After Yarnell found out she had multiple sclerosis in 1999, she began collecting her recipes into booklets for family and friends, which led to her self-published version of Glorious One-Pot Meals in 2005. It sold 12,000 copies. The new version, published this year, is twice as big and much more consistent and polished.

Yarnell, age 40 and free of MS issues since 2001, now is a mother of two. The book has become her business, which she supports via her Web site, Gloriousonepotmeal.com, and a blog, Effortlesseating.com.

The book has a broad selection of dishes. Many are such American favorites as macaroni and cheese or pot roast. Ethnic cuisines show up here and there, as in African peanut-butter stew, and tandoori salmon and kale with butternut squash over basmati rice.

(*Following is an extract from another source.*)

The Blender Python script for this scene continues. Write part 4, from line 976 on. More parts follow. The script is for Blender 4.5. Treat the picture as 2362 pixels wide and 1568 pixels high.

Yarnell offers some quick and easy dishes, such as fiesta steak, citrus ginger chicken with root vegetables, and penne puttanesca. Other recipes include honey-chili trout, pistachio halibut, and corned beef and cabbage.

Once you get past the strict rules for cooking in a Dutch oven at high temperatures, the book does offer a lot of flexibility. You can follow Yarnell's recipes to the letter or do "intuitive cooking," mixing various ingredients into glorious one-pot creations of your own.